The story takes a comedic twist when the blackmailer is blackmailed. The comedy has a Shakespearean flavor that depends on the improbable concealment of identities. Josip and Andrej are stumped in their efforts to unmask their blackmailers, although they tend to suspect everyone. One of the blackmailers justifies his crimes with the thought that corruption has a good side — it “at least gave the unfairness of existence a somewhat more human face.”
The two blackmailers develop an unexpected friendship that leads to unexpected bouts of shame. But is a guilty conscience a sufficient motivation to change one’s behavior?
While a subtitle bills the novel as a comedy, it might be better described as a tragicomedy. It is, at least, a dark comedy of errors into which conflict and bitterness intrude. War is coming. Everyone knows it, although the villagers do their best to ignore the inevitable. After generations of stability, the village and its people are destined for disruption.
While the residents are primarily Croatian, they live in relative harmony with residents who are Serbs. An anti-Semitic character named Schmitz, who engages in spirited rants at the local café, is opposed by more enlightened characters who understand that “if Croatia wanted to be recognized as a nation, and even dreamt of future membership in the European Community, where even chickens are protected, then there was no place for this kind of talk.” Another character emphasizes the essential humanity of all people with the phrase “pumpkins are just pumpkins,” a “people are just people” philosophy that has allowed Croats to survive all “the doges and the sultans and the emperors and the dictators” who eventually bit the dust. Pumpkins, after all, thrive and reproduce without regard to political subdivisions and ethnic groups.
It is only a matter of time, however, before nationalism trumps tolerance, before artillery changes everything. As Josip realizes, years later, much of his own history as well as the region’s history was based on pettiness. Regret changes nothing while understanding one’s mistakes, even late in life, at least has personal value.
The Pelican tells a story from the perspectives of characters who balance corruption with kindness. The ending is fitting. This is a book that might leave the reader feeling happy or sad, but either way, the novel encourages a better understanding of the happy and sad aspects of human nature.
RECOMMENDED
At times tragic and emotional, but also quite humorous. Plenty of symbolism here if you want to delve deeper into the story.
Really enjoyed the writing style and felt the story moved along at a nice pace. The characters were all full of life and seemed to jump off the page. Andrej and Josip are both charged by greed, secrecy, and emotion all the while not ever recognizing the actions of each other.

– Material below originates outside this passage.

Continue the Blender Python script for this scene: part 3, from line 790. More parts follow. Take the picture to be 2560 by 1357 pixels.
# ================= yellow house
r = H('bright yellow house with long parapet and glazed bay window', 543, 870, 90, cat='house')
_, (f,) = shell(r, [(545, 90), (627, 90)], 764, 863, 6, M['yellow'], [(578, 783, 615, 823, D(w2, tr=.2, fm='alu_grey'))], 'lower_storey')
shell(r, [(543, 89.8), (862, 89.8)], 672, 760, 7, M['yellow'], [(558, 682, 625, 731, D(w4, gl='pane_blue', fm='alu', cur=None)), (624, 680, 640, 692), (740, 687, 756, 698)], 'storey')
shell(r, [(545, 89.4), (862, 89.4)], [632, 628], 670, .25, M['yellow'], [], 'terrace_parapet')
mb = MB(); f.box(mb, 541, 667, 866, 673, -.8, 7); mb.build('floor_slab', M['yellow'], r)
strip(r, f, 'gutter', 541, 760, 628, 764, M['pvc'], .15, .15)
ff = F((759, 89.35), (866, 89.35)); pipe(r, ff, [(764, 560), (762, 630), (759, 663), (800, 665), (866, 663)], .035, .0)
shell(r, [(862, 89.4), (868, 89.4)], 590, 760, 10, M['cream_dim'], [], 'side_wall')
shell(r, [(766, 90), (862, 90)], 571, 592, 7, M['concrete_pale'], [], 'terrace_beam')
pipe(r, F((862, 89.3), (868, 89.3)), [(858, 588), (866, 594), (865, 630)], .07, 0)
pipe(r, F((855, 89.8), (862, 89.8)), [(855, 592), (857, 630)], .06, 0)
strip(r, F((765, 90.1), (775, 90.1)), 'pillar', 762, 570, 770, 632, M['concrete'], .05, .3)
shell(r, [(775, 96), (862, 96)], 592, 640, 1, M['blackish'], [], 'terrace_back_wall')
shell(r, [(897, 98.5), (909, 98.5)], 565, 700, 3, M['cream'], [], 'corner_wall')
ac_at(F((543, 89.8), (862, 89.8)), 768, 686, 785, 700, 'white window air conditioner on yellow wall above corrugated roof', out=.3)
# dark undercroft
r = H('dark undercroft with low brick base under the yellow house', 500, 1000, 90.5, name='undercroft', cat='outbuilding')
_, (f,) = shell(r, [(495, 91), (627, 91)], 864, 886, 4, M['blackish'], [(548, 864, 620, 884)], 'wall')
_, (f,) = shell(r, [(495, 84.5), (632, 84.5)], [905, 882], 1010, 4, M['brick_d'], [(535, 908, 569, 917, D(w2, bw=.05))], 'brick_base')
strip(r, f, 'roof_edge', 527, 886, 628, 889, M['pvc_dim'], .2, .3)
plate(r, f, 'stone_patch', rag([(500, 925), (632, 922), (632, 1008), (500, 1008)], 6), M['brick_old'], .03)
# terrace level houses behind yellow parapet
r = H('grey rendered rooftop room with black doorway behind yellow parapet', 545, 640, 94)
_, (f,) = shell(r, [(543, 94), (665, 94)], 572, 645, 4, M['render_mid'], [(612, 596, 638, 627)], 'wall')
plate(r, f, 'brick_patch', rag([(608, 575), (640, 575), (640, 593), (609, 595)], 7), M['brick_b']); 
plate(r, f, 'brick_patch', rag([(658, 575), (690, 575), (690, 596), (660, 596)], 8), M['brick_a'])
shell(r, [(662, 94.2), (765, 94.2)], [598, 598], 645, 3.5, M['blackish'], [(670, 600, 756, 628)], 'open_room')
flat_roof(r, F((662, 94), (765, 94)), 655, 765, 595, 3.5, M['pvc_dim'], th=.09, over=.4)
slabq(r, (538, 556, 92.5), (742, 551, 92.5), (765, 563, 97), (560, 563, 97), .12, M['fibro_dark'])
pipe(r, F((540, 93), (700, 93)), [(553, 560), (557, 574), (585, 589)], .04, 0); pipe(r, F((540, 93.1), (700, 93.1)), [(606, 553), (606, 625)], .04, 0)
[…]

I don't know enough about the war to comment on the handling of that story here. But I can tell you that reading about it in this book definitely hit home for me. The author (and translator) deftly handles such a sad story with grace and aplomb.
This was a small story with a big impact.
This is quite good. The style is a little different than a Westerner might use, but it has very strong, and at times, funny, prose. There's a fair bit of symbolism, and it's not totally realistic. Recommended for literary fans.
I really appreciate the advanced copy for review!!
Driessen's humour permeates the whole story whilst the handling of the human condition is exceptional; "The Pelican" is a comedy rich with symbolism and absurd tropes.